The Era of Metadata - Peggy Noonan's Blog - WSJ:
Because of the built-in bias in the system—the bias to do too much, to go too far—the creation of an invasive American surveillance state is probably inevitable. Politicians are people who can do math. The number of people who want to be safe, they are certain, is far greater than the number worried about abstract issues of privacy. Moreover, they figure voters are more or less like this: They’ll have their little blog debates about privacy right up until a bomb goes off, and then they’ll all go into a swivet and join a new chorus: “Why didn’t you protect me? Throw the bums out!”

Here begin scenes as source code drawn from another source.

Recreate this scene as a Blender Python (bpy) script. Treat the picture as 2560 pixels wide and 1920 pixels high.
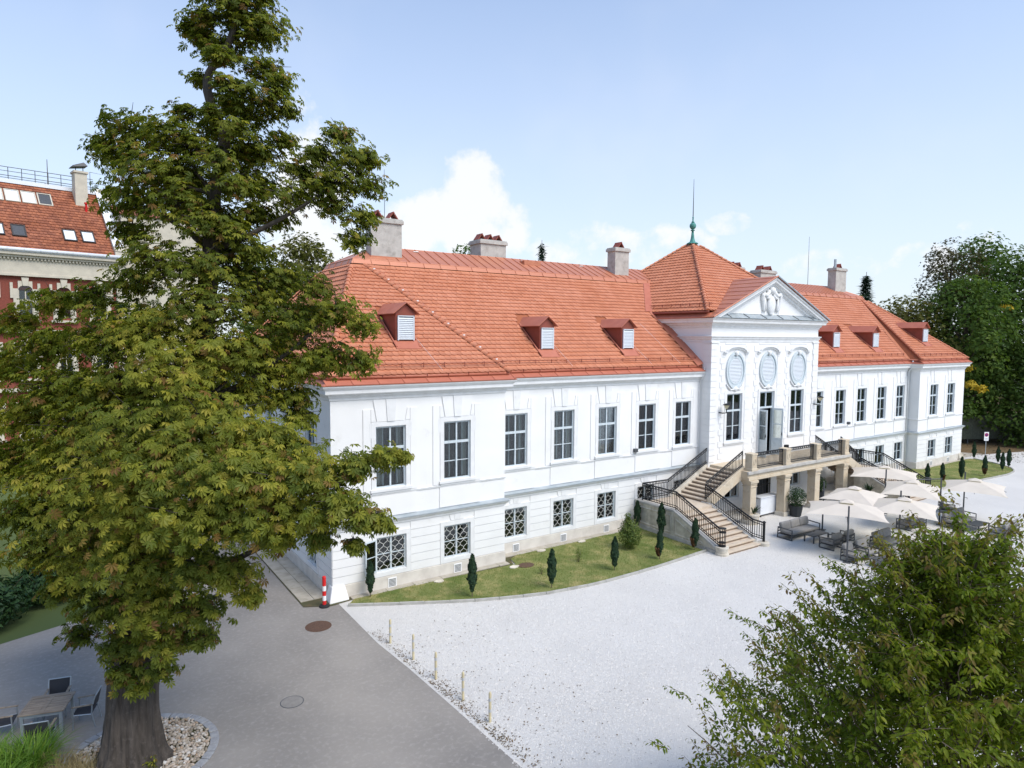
import bpy, math, random
import numpy as np
from mathutils import Matrix, Vector

# ------------------------------------------------------------------ scene, camera, sky, sun, exposure
for o in list(bpy.data.objects):
    bpy.data.objects.remove(o)
SC = bpy.context.scene
COL = SC.collection
R = math.radians
rng = np.random.default_rng(7)
random.seed(7)

CAM = Vector((-8.802, -25.796, 10.832))
yaw, pitch, roll = R(34.391), R(4.046), R(0.337)
FW = Vector((math.sin(yaw) * math.cos(pitch), math.cos(yaw) * math.cos(pitch), -math.sin(pitch)))
RT = Vector((math.cos(yaw), -math.sin(yaw), 0))
UP = RT.cross(FW)
RT, UP = RT * math.cos(roll) + UP * math.sin(roll), UP * math.cos(roll) - RT * math.sin(roll)
cd = bpy.data.cameras.new('camera')
cam = bpy.data.objects.new('camera', cd)
COL.objects.link(cam)
cam.matrix_world = Matrix(((RT.x, UP.x, -FW.x, CAM.x), (RT.y, UP.y, -FW.y, CAM.y), (RT.z, UP.z, -FW.z, CAM.z), (0, 0, 0, 1)))
cd.sensor_width = 36
cd.sensor_fit = 'HORIZONTAL'
cd.lens = 36 * 1641.2 / 2560
cd.clip_start = 0.1
cd.clip_end = 6000
SC.camera = cam

SUN_AZ, SUN_EL = R(163), R(52)          # azimuth from +Y towards +X: the sun stands behind the camera's right shoulder
sun_dir = Vector((math.sin(SUN_AZ) * math.cos(SUN_EL), math.cos(SUN_AZ) * math.cos(SUN_EL), math.sin(SUN_EL)))
sl = bpy.data.lights.new('sun', 'SUN')
sl.energy = 2.75
sl.angle = R(36)
sl.color = (1.0, 0.915, 0.80)
sun = bpy.data.objects.new('sun', sl)
COL.objects.link(sun)
sun.rotation_euler = (-sun_dir).to_track_quat('-Z', 'Y').to_euler()
sun.location = (30, -40, 60)

W = bpy.data.worlds.new('World')
SC.world = W
W.use_nodes = True
wt = W.node_tree
wt.nodes.clear()


def N(t, typ, **kw):
    n = t.nodes.new(typ)
    for k, v in kw.items():
        setattr(n, k, v)
    return n


def build_world():
    L = wt.links.new
    sky = N(wt, 'ShaderNodeTexSky', sky_type='NISHITA')
    sky.sun_disc = False
    sky.sun_elevation = SUN_EL
    sky.sun_rotation = SUN_AZ
    sky.air_density = 1.0
    sky.dust_density = 1.0
    sky.ozone_density = 2.0
    sky.altitude = 200
    tc = N(wt, 'ShaderNodeTexCoord')
    sep = N(wt, 'ShaderNodeSeparateXYZ')
    L(tc.outputs['Generated'], sep.inputs[0])
    # cumulus heaps standing low over the horizon: a warped height field over the compass direction
    def math_(op, a, b=None, clamp=False):
        n = N(wt, 'ShaderNodeMath', operation=op)
        n.use_clamp = clamp
        for i, q in enumerate((a, b)):
            if q is None:
                continue
            if isinstance(q, (int, float)):
                n.inputs[i].default_value = q
            else:
                L(q, n.inputs[i])
        return n.outputs[0]
    noi = N(wt, 'ShaderNodeTexNoise')
    noi.inputs['Scale'].default_value = 19
    noi.inputs['Detail'].default_value = 7
    noi.inputs['Roughness'].default_value = 0.6
    L(tc.outputs['Generated'], noi.inputs['Vector'])
    nb = N(wt, 'ShaderNodeTexNoise')
    nb.inputs['Scale'].default_value = 5.5
    nb.inputs['Detail'].default_value = 3
    L(tc.outputs['Generated'], nb.inputs['Vector'])
    total = None
    for az, el, ra, re, s, peak in CLOUDS:
        c = (math.sin(R(az)), math.cos(R(az)))
        # angular offset from the heap's axis, across and up
        across = math_('SUBTRACT', math_('MULTIPLY', sep.outputs[0], c[1]), math_('MULTIPLY', sep.outputs[1], c[0]))
        ahead = math_('ADD', math_('MULTIPLY', sep.outputs[0], c[0]), math_('MULTIPLY', sep.outputs[1], c[1]))
        dx = math_('DIVIDE', across, math.sin(R(ra)))
        dz = math_('DIVIDE', math_('SUBTRACT', sep.outputs[2], math.sin(R(el))), math.sin(R(re)))
        d2 = math_('ADD', math_('MULTIPLY', dx, dx), math_('MULTIPLY', dz, dz))
        front = math_('GREATER_THAN', ahead, 0.0)
        m = math_('ADD', math_('MAXIMUM', math_('SUBTRACT', 1.0, d2), -1.3), 1.3)
        m = math_('MULTIPLY', math_('SUBTRACT', math_('MULTIPLY', m, front), 1.3), s)
        m = math_('MINIMUM', m, peak)
        total = m if total is None else math_('MAXIMUM', total, m)
    tex = math_('SUBTRACT', noi.outputs['Fac'], 0.5)
    val = math_('ADD', total, math_('MULTIPLY', tex, 3.0))
    cm = N(wt, 'ShaderNodeMapRange', interpolation_type='SMOOTHSTEP')
    L(val, cm.inputs[0])
    cm.inputs[1].default_value = -0.02
    cm.inputs[2].default_value = 0.75
    cm.inputs[3].default_value = 0
    cm.inputs[4].default_value = 0.9
    # thin high veil
    veil = N(wt, 'ShaderNodeMapRange', interpolation_type='SMOOTHSTEP')
    L(nb.outputs['Fac'], veil.inputs[0])
    veil.inputs[1].default_value = 0.45
    veil.inputs[2].default_value = 0.8
    veil.inputs[3].default_value = 0.02
    veil.inputs[4].default_value = 0.14
    fac = math_('MAXIMUM', cm.outputs[0], veil.outputs[0])
    # water vapour whitening the air towards the horizon, all round the compass
    low = N(wt, 'ShaderNodeMapRange')
    L(sep.outputs[2], low.inputs[0])
    low.inputs[1].default_value = -0.02
    low.inputs[2].default_value = 0.72
    low.inputs[3].default_value = 0.92
    low.inputs[4].default_value = 0.0
    mix0 = N(wt, 'ShaderNodeMixRGB')
    L(low.outputs[0], mix0.inputs[0])
    tint = N(wt, 'ShaderNodeMixRGB', blend_type='MULTIPLY')
    tint.inputs[0].default_value = 1.0
    L(sky.outputs[0], tint.inputs[1])
    tint.inputs[2].default_value = SKY_TINT
    L(tint.outputs[0], mix0.inputs[1])
    mix0.inputs[2].default_value = HAZE_COL
    mix = N(wt, 'ShaderNodeMixRGB')
    L(fac, mix.inputs[0])
    L(mix0.outputs[0], mix.inputs[1])
    mix.inputs[2].default_value = CLOUD_COL
    bg = N(wt, 'ShaderNodeBackground')
    L(mix.outputs[0], bg.inputs[0])
    bg.inputs[1].default_value = 0.15
    out = N(wt, 'ShaderNodeOutputWorld')
    L(bg.outputs[0], out.inputs[0])


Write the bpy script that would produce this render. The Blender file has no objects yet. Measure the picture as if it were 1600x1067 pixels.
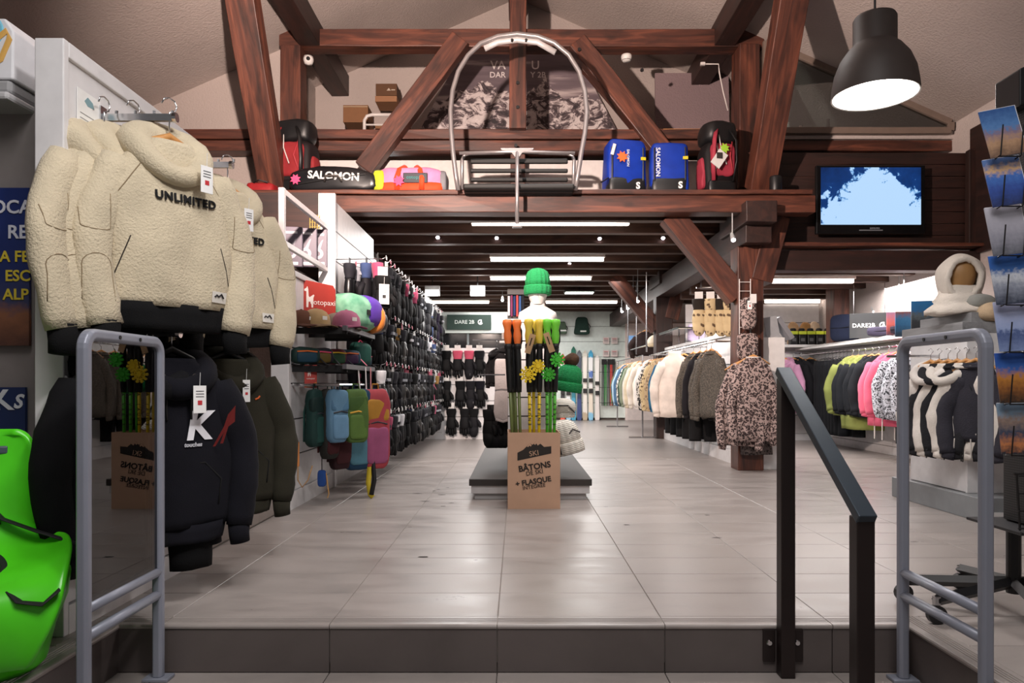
import bpy, bmesh, math, random
from mathutils import Vector, Matrix, noise
from mathutils.bvhtree import BVHTree
R = math.radians
S = bpy.context.scene
C = S.collection
# ---------------------------------------------------------------- camera
F, CX, CY, H = 1120.0, 808.0, 600.0, 0.866      # focal length in px, vanishing point, eye height over the shop floor
cam = bpy.data.cameras.new('camera'); cam_o = bpy.data.objects.new('camera', cam); C.objects.link(cam_o)
cam_o.location = (0, 0, H); cam_o.rotation_euler = (R(90), 0, 0)
cam.sensor_width = 36; cam.lens = F / 1600 * 36
cam.shift_x = -(CX - 800) / 1600; cam.shift_y = (CY - 533.5) / 1600
cam.clip_start = 0.05; cam.clip_end = 100
S.camera = cam_o
# ---------------------------------------------------------------- world and large lights
S.view_settings.view_transform = 'Standard'; S.view_settings.look = 'None'
S.view_settings.gamma = 1; S.view_settings.use_curve_mapping = False
S.view_settings.exposure = 0.0
w = bpy.data.worlds.new('world'); S.world = w; w.use_nodes = True
w.node_tree.nodes['Background'].inputs[0].default_value = (1.0, 0.97, 0.96, 1)
w.node_tree.nodes['Background'].inputs[1].default_value = 0.14
def light(kind, name, loc, target, power, col=(1, 1, 1), size=.1, size_y=None, angle=60, blend=.5, spread=180):
    l = bpy.data.lights.new(name, kind); l.energy = power; l.color = col
    if kind == 'AREA':
        l.size = size; l.spread = R(spread)
        if size_y: l.shape = 'RECTANGLE'; l.size_y = size_y
    else: l.shadow_soft_size = size
    if kind == 'SPOT': l.spot_size = R(angle); l.spot_blend = blend
    o = bpy.data.objects.new(name, l); C.objects.link(o); o.location = loc
    o.rotation_euler = (Vector(target) - Vector(loc)).to_track_quat('-Z', 'Y').to_euler()
    return o
WARM = (1, .80, .70); NEUT = (1, .955, .935)
light('SPOT', 'truss_flood', (-1.0, 3.0, 2.95), (.1, 8.2, 4.35), 1500, WARM, .05, angle=114, blend=.6)
light('AREA', 'entrance_fill', (.2, .6, 3.9), (.1, 2.6, 0), 52, NEUT, 2.2, 1.6, spread=115)  # added overhead fill for the foreground, in place of unseen pendants
light('SPOT', 'hoodie_flood', (.5, 1.0, 3.1), (-1.5, 2.9, 1.4), 150, NEUT, .15, angle=60, blend=.8)
light('AREA', 'aisle_light', (-.6, 8.6, 2.5), (-.6, 8.6, 0), 75, (1, .97, .95), 2.4, 1.8)
light('AREA', 'rear_light', (.4, 13.5, 2.5), (.4, 13.5, 0), 270, (1, .97, .95), 2.5, 5.0)
light('AREA', 'gallery_light', (-1.0, 9.2, 2.5), (-1.7, 8.2, 1.0), 16, (1, .97, .95), .4, 3.0)
light('AREA', 'side_bay_light', (3.3, 8.6, 2.02), (3.4, 8.6, 0), 125, (1, .93, .90), 1.2, 3.0)
light('AREA', 'mid_light', (.6, 5.6, 4.4), (.6, 5.6, 0), 52, (1, .97, .95), 1.5, 1.5, spread=110)

# ---------------------------------------------------------------- helpers
def at(px, py, d):
    "world point seen at photo pixel (px, py) that stands at distance d"
    return Vector(((px - CX) * d / F, d, H - (py - CY) * d / F))
def lin(h):
    h = h.lstrip('#')
    o = []
    for i in (0, 2, 4):
        c = int(h[i:i+2], 16) / 255
        o.append(c / 12.92 if c <= .04045 else ((c + .055) / 1.055) ** 2.4)
    return (o[0], o[1], o[2], 1)
class N:
    "tiny node-graph helper"
    def __init__(s, m): s.t = m.node_tree; s.b = s.t.nodes['Principled BSDF']
    def new(s, typ, **kw):
        n = s.t.nodes.new(typ)
        for k, v in kw.items():
            if k.startswith('i_'): n.inputs[k[2:].replace('_', ' ')].default_value = v
            else: setattr(n, k, v)
        return n
    def link(s, a, b): s.t.links.new(a, b)
    def coord(s, scale=(1, 1, 1), kind='Object', loc=(0, 0, 0), rot=(0, 0, 0)):
        t = s.new('ShaderNodeTexCoord'); m = s.new('ShaderNodeMapping')
        m.inputs['Scale'].default_value = scale; m.inputs['Location'].default_value = loc; m.inputs['Rotation'].default_value = rot
        s.link(t.outputs[kind], m.inputs[0]); return m.outputs[0]
    def noise(s, vec, scale, detail=3, rough=.5, dist=0):
        n = s.new('ShaderNodeTexNoise'); n.inputs['Scale'].default_value = scale; n.inputs['Detail'].default_value = detail
        n.inputs['Roughness'].default_value = rough; n.inputs['Distortion'].default_value = dist
        s.link(vec, n.inputs['Vector']); return n.outputs['Fac']
    def ramp(s, fac, stops, interp='LINEAR'):
        n = s.new('ShaderNodeValToRGB'); e = n.color_ramp.elements; n.color_ramp.interpolation = interp
        while len(e) > 1: e.remove(e[-1])
        e[0].position = stops[0][0]; e[0].color = stops[0][1]
        for p, c in stops[1:]:
            q = e.new(p); q.color = c
        s.link(fac, n.inputs[0]); return n.outputs[0]
    def mix(s, fac, a, b, mode='MIX'):
        n = s.new('ShaderNodeMix', data_type='RGBA', blend_type=mode)
        for sock, v in ((0, fac), (6, a), (7, b)):
            if hasattr(v, 'is_output'): s.link(v, n.inputs[sock])
            else: n.inputs[sock].default_value = v
        return n.outputs[2]
    def math(s, op, a, b=0.0):
        n = s.new('ShaderNodeMath', operation=op)
        for i, v in enumerate((a, b)):
            if hasattr(v, 'is_output'): s.link(v, n.inputs[i])
            else: n.inputs[i].default_value = v
        return n.outputs[0]
    def bump(s, h, strength=.3, dist=.01):
        n = s.new('ShaderNodeBump'); n.inputs['Strength'].default_value = strength; n.inputs['Distance'].default_value = dist
        s.link(h, n.inputs['Height']); s.link(n.outputs[0], s.b.inputs['Normal'])
    def base(s, c): s.link(c, s.b.inputs['Base Color'])
MATS = {}
def newmat(key, rough=.6, metal=0.0):
    m = bpy.data.materials.new(key); m.use_nodes = True; g = N(m)
    g.b.inputs['Roughness'].default_value = rough; g.b.inputs['Metallic'].default_value = metal
    MATS[key] = m; return m, g
def dark(c, f): return (c[0]*f, c[1]*f, c[2]*f, 1)
def plain(col, rough=.5, metal=0.0, var=.06, sc=14):
    "painted / moulded surface with a slight cloudy variation"
    key = 'plain_%s_%.2f_%.1f' % (col, rough, metal)
    if key in MATS: return MATS[key]
    m, g = newmat(key, rough, metal); c = lin(col)
    f = g.noise(g.coord(), sc, 4); g.base(g.ramp(f, [(.3, dark(c, 1 - var)), (.7, dark(c, 1 + var))])); return m
def fabric(col, fuzz=180, strength=.35, rough=.95, var=.14, col2=None):
    key = 'fabric_%s_%d_%s' % (col, fuzz, col2)
    if key in MATS: return MATS[key]
    m, g = newmat(key, rough); c = lin(col); co = g.coord()
    f = g.noise(co, 9, 3)
    a, b = dark(c, 1 - var), dark(c, 1 + var)
    if col2: b = lin(col2)
    g.base(g.ramp(f, [(.3, a), (.7, b)]))
    g.bump(g.noise(co, fuzz, 3, .6), strength, .006); g.b.inputs['Sheen Weight'].default_value = .12 if sum(c[:3]) > .6 else 0.0; g.b.inputs['Specular IOR Level'].default_value = .25
    return m
def emit(col, strength):
    key = 'emit_%s_%.1f' % (col, strength)
    if key in MATS: return MATS[key]
    m, g = newmat(key); c = lin(col)
    g.b.inputs['Base Color'].default_value = c
    g.b.inputs['Emission Color'].default_value = c; g.b.inputs['Emission Strength'].default_value = strength; return m
def glass(key='glass', col='e8f0f0', alpha=.12, rough=.02):
    if key in MATS: return MATS[key]
    m, g = newmat(key, rough); nt = m.node_tree
    out = nt.nodes['Material Output']; tr = nt.nodes.new('ShaderNodeBsdfTransparent'); gl = nt.nodes.new('ShaderNodeBsdfGlossy'); mx = nt.nodes.new('ShaderNodeMixShader')
    gl.inputs['Roughness'].default_value = rough; tr.inputs[0].default_value = lin(col)
    fr = nt.nodes.new('ShaderNodeFresnel'); fr.inputs[0].default_value = 1.5
    ad = nt.nodes.new('ShaderNodeMath'); ad.operation = 'ADD'; ad.inputs[1].default_value = alpha
    nt.links.new(fr.outputs[0], ad.inputs[0]); nt.links.new(ad.outputs[0], mx.inputs[0])
    nt.links.new(tr.outputs[0], mx.inputs[1]); nt.links.new(gl.outputs[0], mx.inputs[2]); nt.links.new(mx.outputs[0], out.inputs[0]); return m
def wood(key, c0, c1, c2, rough=.55, scale=1.0, coat=.15):
    if key in MATS: return MATS[key]
    m, g = newmat(key, rough); co = g.coord((scale*.9, scale*9, scale*9))
    inf = g.new('ShaderNodeObjectInfo'); va = g.new('ShaderNodeVectorMath', operation='ADD')
    sc = g.new('ShaderNodeVectorMath', operation='SCALE'); g.link(inf.outputs['Location'], sc.inputs[0]); sc.inputs['Scale'].default_value = 3.7
    g.link(co, va.inputs[0]); g.link(sc.outputs[0], va.inputs[1]); v = va.outputs[0]
    f = g.noise(v, 1.6, 6, .6, .8); base = g.ramp(f, [(.25, lin(c0)), (.5, lin(c1)), (.75, lin(c2))])
    k = g.noise(g.coord((scale*2.2, scale*5, scale*5)), 1.3, 2); kn = g.ramp(k, [(.60, (0, 0, 0, 1)), (.72, (1, 1, 1, 1))])
    g.base(g.mix(g.math('MULTIPLY', kn, .65), base, lin(c0)))
    g.bump(f, .25, .01); g.b.inputs['Coat Weight'].default_value = coat; g.b.inputs['Coat Roughness'].default_value = .35
    return m
CUR = [None]
class MB:
    def __init__(s): s.v = []; s.f = []
    def add(s, vs, fs):
        o = len(s.v); s.v += [tuple(p) for p in vs]; s.f += [tuple(i + o for i in f) for f in fs]; return s
    def box(s, c, d, rot=None):
        hx, hy, hz = d[0]/2, d[1]/2, d[2]/2; c = Vector(c)
        vs = [Vector((x, y, z)) for x in (-hx, hx) for y in (-hy, hy) for z in (-hz, hz)]
        if rot is not None: vs = [rot @ q for q in vs]
        return s.add([c + q for q in vs], [(0, 1, 3, 2), (4, 6, 7, 5), (0, 4, 5, 1), (2, 3, 7, 6), (0, 2, 6, 4), (1, 5, 7, 3)])
    def mm(s, x0, x1, y0, y1, z0, z1): return s.box(((x0+x1)/2, (y0+y1)/2, (z0+z1)/2), (x1-x0, y1-y0, z1-z0))
    def loft(s, rings, cap=True, close=True):
        n = len(rings[0]); vs = [p for r in rings for p in r]; fs = []
        for i in range(len(rings)-1):
            for j in range(n if close else n-1):
                k = (j+1) % n; fs.append((i*n+j, i*n+k, (i+1)*n+k, (i+1)*n+j))
        if cap and close: fs.append(tuple(reversed(range(n)))); fs.append(tuple((len(rings)-1)*n + j for j in range(n)))
        return s.add(vs, fs)
    def tube(s, pts, r, n=8, closed=False, flat=1.0, up=None):
        pts = [Vector(p) for p in pts]; L = len(pts); rings = []; prev = None
        for i, p in enumerate(pts):
            a = pts[i-1] if (i > 0 or closed) else p; b = pts[(i+1) % L] if (i < L-1 or closed) else p
            t = (b - a)
            if t.length < 1e-9: t = Vector((0, 0, 1))
            t.normalize()
            if prev is None:
                u = Vector(up) if up else (Vector((0, 0, 1)) if abs(t.z) < .9 else Vector((0, 1, 0)))
            else: u = prev
            u = (u - t * u.dot(t)); u.normalize(); prev = u; w_ = t.cross(u)
            rr = r[i] if isinstance(r, (list, tuple)) else r
            rings.append([p + (u * math.cos(2*math.pi*j/n) * flat + w_ * math.sin(2*math.pi*j/n)) * rr for j in range(n)])
        if closed:
            rings.append(rings[0]); return s.loft(rings, cap=False)
        return s.loft(rings)
    def cyl(s, p0, p1, r0, r1=None, n=16): return s.tube([p0, p1], [r0, r0 if r1 is None else r1], n)
    def lathe(s, prof, n=24, c=(0, 0, 0), close=False, sx=1, sy=1):
        rings = [[Vector((c[0] + r*sx*math.cos(2*math.pi*j/n), c[1] + r*sy*math.sin(2*math.pi*j/n), c[2] + z)) for j in range(n)] for r, z in prof]
        return s.loft(rings, cap=close)
    def prism(s, poly, y0, y1):
        "polygon in the x-z plane pulled from y0 to y1"
        n = len(poly); vs = [(x, y0, z) for x, z in poly] + [(x, y1, z) for x, z in poly]
        return s.add(vs, [tuple(range(n)), tuple(reversed(range(n, 2*n)))] + [((i+1) % n, i, n+i, n+(i+1) % n) for i in range(n)])
    def xf(s, M):
        s.v = [tuple(M @ Vector(p)) for p in s.v]; return s
    def mesh(s, name='mesh', smooth=False):
        me = bpy.data.meshes.new(name); me.from_pydata(s.v, [], s.f); me.materials.append(None)
        bm = bmesh.new(); bm.from_mesh(me); bmesh.ops.recalc_face_normals(bm, faces=bm.faces); bm.to_mesh(me); bm.free()
        if smooth:
            me.polygons.foreach_set('use_smooth', [True]*len(me.polygons))
        me.update(); return me
    def build(s, name, mat, parent=None, smooth=False, bevel=0, sub=0, loc=None, rot=None, label=None):
        o = put(s.mesh(name, smooth), name, mat, parent, loc, rot, label=label)
        if bevel:
            b = o.modifiers.new('bevel', 'BEVEL'); b.width = bevel; b.segments = 2; b.limit_method = 'ANGLE'
        if sub:
            b = o.modifiers.new('sub', 'SUBSURF'); b.levels = sub; b.render_levels = sub
        return o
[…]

There is no way a government in the age of metadata, with the growing capacity to listen, trace, tap, track and read, will not eventually, and even in time systematically, use that power wrongly, maliciously, illegally and in areas for which the intelligence gathering was never intended. People are right to fear that the government’s surveillance power will be abused. It will be. There are many reasons for this, but the primary one is that humans are and will be in charge of it, and humans have shown throughout history a bit of a tendency to play every trick and bend and break laws. “If men were angels,” as James Madison wrote, limits, checks, balances and specifically protected rights would not be necessary. But they aren’t angels. Add to all this simple human mistakes, innocent and not, and misjudgments. And add to that sheer human craziness, partisan lust, political mischief of all sorts.